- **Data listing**
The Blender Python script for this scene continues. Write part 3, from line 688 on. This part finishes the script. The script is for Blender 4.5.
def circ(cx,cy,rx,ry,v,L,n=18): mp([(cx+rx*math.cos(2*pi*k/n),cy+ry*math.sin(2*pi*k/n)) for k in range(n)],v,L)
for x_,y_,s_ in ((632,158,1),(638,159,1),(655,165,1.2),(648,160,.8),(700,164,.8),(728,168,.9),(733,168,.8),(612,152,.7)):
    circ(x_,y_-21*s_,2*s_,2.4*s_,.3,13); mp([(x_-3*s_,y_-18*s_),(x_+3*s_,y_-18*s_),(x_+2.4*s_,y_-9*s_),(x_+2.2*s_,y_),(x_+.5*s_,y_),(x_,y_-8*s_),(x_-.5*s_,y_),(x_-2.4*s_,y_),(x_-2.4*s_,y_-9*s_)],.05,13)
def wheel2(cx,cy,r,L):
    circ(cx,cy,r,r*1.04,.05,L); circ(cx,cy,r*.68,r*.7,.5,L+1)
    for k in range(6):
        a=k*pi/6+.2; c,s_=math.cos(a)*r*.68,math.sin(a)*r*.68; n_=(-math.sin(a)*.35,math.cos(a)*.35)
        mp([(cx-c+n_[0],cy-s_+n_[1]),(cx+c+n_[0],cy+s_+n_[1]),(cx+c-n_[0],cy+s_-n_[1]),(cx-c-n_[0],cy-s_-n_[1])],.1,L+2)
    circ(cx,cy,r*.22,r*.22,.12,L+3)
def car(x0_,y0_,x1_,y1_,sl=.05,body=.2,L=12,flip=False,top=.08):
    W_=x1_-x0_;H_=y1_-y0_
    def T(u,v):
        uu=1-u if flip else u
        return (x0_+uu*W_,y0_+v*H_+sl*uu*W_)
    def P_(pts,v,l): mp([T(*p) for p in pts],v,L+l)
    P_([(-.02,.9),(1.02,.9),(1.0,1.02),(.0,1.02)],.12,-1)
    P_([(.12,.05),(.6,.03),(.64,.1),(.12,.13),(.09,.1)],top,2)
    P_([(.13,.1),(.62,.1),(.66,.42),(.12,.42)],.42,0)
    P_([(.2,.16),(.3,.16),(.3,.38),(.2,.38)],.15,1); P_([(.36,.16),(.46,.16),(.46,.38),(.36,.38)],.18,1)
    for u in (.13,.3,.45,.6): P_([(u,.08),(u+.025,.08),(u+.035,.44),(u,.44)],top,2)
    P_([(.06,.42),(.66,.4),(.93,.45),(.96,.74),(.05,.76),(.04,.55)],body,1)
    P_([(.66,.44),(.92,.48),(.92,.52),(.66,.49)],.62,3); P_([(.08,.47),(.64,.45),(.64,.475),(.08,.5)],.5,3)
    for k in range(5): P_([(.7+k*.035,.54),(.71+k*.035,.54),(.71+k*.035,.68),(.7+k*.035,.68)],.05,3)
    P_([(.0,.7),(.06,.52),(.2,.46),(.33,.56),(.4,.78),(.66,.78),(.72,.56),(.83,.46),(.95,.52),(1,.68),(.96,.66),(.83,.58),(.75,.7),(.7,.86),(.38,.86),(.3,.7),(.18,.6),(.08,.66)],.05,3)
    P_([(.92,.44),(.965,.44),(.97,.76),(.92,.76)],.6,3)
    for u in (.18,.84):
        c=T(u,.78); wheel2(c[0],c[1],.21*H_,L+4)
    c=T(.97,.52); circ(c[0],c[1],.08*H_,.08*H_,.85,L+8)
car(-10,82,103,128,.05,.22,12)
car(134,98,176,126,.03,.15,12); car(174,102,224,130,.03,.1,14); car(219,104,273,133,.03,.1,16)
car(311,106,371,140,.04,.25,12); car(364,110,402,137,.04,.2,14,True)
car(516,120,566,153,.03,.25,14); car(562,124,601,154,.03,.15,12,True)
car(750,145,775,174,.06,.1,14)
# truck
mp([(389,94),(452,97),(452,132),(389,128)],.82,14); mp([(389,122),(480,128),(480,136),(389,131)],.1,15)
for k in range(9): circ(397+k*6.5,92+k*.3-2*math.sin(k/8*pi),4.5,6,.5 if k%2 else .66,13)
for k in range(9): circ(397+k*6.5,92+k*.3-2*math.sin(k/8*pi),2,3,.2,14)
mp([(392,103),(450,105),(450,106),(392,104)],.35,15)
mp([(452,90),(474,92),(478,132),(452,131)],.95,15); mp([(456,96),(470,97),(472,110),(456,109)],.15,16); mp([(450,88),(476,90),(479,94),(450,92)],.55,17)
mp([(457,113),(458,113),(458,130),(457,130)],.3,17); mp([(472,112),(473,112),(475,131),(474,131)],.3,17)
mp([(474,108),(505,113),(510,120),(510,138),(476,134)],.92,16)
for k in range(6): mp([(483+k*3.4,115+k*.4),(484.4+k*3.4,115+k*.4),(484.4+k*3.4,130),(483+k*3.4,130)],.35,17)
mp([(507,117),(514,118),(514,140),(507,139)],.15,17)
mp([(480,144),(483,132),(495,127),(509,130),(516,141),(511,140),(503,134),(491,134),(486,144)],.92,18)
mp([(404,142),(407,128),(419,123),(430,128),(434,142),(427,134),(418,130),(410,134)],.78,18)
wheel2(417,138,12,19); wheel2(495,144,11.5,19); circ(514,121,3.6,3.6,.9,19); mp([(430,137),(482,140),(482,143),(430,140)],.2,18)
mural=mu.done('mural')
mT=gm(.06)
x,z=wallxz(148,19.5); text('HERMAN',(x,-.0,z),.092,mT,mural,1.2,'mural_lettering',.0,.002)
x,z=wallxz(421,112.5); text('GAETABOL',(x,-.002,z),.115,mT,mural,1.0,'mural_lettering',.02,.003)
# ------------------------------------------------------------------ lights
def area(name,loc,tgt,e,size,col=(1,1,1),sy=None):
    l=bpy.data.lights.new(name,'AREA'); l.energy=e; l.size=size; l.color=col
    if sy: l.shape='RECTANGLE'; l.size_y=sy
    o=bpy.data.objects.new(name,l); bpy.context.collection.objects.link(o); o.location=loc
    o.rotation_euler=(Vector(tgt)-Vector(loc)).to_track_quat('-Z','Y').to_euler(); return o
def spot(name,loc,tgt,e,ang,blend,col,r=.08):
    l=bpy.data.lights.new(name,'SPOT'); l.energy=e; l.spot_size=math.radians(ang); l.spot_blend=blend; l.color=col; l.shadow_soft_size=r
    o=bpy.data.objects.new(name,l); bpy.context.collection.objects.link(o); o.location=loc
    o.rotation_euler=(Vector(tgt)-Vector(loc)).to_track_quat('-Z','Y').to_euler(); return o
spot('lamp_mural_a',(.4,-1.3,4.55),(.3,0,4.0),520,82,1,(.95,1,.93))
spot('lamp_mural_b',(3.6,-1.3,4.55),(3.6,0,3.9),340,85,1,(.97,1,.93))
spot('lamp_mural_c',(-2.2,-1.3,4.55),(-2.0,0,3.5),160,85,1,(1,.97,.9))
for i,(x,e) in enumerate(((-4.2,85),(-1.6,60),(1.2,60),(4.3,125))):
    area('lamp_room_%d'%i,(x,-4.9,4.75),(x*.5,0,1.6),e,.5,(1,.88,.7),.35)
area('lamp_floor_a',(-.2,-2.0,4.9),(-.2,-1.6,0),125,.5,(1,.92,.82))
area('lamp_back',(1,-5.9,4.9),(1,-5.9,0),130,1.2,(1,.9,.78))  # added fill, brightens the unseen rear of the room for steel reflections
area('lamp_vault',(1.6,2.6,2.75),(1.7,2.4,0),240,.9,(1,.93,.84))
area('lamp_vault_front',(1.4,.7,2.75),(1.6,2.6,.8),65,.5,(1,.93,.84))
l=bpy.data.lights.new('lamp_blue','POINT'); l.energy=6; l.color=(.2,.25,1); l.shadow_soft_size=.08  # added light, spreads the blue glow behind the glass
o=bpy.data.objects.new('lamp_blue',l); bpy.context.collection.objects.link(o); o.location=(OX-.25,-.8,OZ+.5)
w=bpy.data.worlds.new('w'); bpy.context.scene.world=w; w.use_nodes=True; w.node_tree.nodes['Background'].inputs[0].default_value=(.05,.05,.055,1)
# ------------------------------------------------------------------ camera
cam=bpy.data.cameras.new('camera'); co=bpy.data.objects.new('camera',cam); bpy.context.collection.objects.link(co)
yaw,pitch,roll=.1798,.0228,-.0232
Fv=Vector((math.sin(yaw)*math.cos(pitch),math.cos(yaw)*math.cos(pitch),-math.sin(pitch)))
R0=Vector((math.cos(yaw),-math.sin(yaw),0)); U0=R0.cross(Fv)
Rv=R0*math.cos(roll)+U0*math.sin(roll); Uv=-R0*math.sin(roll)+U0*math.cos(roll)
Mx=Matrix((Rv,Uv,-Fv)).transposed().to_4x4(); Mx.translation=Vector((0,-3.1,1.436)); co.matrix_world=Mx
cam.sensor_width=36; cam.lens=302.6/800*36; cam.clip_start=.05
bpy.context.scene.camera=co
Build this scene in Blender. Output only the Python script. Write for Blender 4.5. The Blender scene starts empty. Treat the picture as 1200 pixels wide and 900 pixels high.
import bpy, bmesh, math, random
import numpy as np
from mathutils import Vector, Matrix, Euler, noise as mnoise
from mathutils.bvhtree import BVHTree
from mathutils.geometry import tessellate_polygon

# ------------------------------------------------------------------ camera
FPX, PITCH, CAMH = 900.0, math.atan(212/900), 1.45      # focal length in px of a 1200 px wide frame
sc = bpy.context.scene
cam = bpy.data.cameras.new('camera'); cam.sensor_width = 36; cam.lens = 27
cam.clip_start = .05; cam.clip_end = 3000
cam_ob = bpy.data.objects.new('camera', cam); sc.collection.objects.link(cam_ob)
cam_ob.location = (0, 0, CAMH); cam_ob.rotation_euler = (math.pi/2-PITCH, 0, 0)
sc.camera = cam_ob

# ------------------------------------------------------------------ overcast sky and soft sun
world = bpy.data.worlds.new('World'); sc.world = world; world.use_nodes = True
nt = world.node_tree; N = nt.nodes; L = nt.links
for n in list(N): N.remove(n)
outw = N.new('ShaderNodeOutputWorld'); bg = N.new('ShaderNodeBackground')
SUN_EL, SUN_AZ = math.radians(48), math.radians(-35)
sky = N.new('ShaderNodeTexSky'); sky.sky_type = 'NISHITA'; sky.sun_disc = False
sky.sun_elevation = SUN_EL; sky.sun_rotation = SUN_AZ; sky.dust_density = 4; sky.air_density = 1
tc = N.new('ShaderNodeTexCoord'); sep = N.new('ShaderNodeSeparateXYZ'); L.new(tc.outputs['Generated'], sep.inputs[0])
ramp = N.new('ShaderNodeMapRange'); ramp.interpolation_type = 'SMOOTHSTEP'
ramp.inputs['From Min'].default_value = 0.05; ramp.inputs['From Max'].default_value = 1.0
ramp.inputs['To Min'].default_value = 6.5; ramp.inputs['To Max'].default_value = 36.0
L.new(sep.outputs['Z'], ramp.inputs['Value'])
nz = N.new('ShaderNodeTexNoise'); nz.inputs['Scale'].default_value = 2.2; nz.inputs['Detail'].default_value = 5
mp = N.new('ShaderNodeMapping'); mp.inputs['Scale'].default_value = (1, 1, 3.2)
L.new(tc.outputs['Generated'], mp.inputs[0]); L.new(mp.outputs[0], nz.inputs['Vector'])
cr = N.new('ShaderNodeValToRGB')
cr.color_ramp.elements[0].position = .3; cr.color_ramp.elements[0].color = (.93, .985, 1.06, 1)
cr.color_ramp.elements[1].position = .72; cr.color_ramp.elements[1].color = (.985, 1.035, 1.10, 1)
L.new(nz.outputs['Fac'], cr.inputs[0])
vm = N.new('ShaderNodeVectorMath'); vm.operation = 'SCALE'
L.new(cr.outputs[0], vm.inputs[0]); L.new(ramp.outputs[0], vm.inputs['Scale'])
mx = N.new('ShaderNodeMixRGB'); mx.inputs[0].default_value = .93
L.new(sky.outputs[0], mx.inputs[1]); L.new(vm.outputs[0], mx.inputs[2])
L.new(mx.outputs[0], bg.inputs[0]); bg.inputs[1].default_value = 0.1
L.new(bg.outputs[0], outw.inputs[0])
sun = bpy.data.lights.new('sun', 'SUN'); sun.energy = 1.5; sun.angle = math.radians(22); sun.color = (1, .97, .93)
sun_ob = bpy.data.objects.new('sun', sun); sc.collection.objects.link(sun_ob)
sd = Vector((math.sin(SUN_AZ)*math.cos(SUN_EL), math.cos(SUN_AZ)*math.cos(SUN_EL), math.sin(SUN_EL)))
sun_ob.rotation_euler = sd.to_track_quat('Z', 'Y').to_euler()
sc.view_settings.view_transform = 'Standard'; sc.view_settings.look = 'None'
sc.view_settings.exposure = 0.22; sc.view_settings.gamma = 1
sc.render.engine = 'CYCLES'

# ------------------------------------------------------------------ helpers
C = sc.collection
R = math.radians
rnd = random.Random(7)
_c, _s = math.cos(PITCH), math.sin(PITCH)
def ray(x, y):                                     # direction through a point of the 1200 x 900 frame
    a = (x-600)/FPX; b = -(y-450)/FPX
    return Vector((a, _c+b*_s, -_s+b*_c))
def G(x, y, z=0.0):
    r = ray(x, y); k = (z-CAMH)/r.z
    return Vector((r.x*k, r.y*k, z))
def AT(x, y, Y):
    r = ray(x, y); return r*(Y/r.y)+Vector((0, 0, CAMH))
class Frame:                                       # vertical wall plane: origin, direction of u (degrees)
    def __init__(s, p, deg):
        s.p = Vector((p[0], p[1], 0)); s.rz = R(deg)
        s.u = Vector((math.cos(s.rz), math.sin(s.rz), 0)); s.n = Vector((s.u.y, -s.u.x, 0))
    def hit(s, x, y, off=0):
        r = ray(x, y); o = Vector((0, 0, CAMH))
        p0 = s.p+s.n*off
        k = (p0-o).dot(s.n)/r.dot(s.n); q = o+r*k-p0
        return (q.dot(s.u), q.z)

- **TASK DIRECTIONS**
Report only the number of lines in the records that include the word "script".

- **RESULT OF THE EXERCISE**
2